Husavik, being more remote, is less visited by tourists but the surrounding scenery is no less dramatic.  It is impossible to list everything but two more great waterfalls, Godafoss and Dettifoss, stand out.  It is the exceptional power of the rivers, all flowing from the high glaciers, that account for much of their grandeur.  Then there is Asbyrgi, a huge semi-circular canyon whose vertical walls provide a choice nesting place for birds.  According to Nordic mythology, it is where Sleipnir, the 8-legged horse that carried Odin across the skies, happened to put down one of his hoofs.

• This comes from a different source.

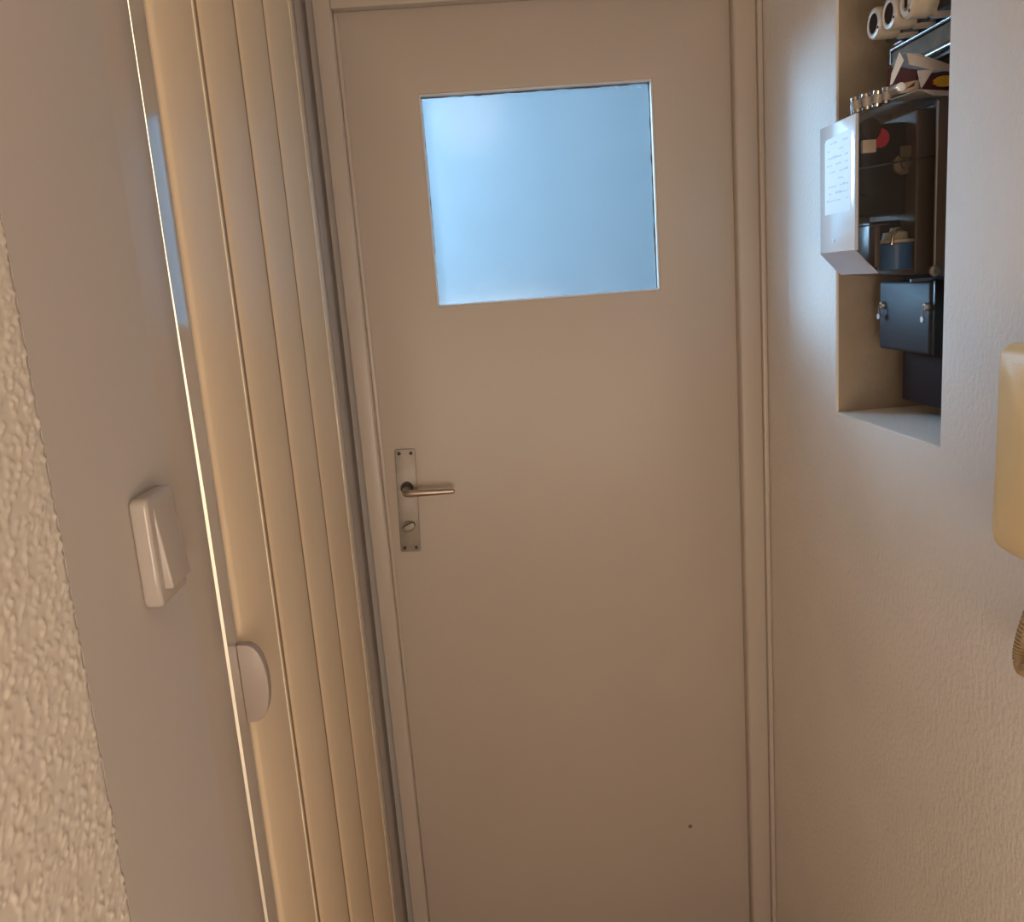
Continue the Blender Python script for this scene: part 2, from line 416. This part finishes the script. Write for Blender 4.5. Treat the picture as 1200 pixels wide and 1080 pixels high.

Lastly there is Myvatn, which very appropriately translates as Midge Lake.  It is a favourite spot for birds, and has a nearby thermal area with mud pools and jets of burning steam.  Elsewhere gaseous lava, which emerged through the water of the lake, has taken on a variety of extraordinary forms, walking round which provided another dose of salutary exercise.  It is a relief to be in a place where one can be trusted, as a matter of common sense, not to put one’s hand in burning steam or step into a bubbling pool.  In England, “health and safety” would require massive barriers to keep everyone far away.

During our return to Reykjavik – via a well-surfaced road this time – we visited a horse farm for a closer look at the distinctive horses and to see them being ridden.  We also stopped at Akureyri, the largest town in the north of Iceland.  It has an attractive modern cathedral and we learnt that the architect, when visiting London , by chance saw some stained glass in an antique shop which he thought would suit the building well.  After he had got it back home and installed it, it emerged that it was part of the glass from the old Coventry cathedral, presciently taken down for safe storage at the start of World War II.  How it got to the London shop is an unsolved mystery.
There’s obviously far more to see and do than we had time for in this brief trip:  I never even got to see Snaefells.  We would thoroughly recommend a visit to this amazing place which has so much to offer, particularly perhaps to the young and active, but also to visitors of any age.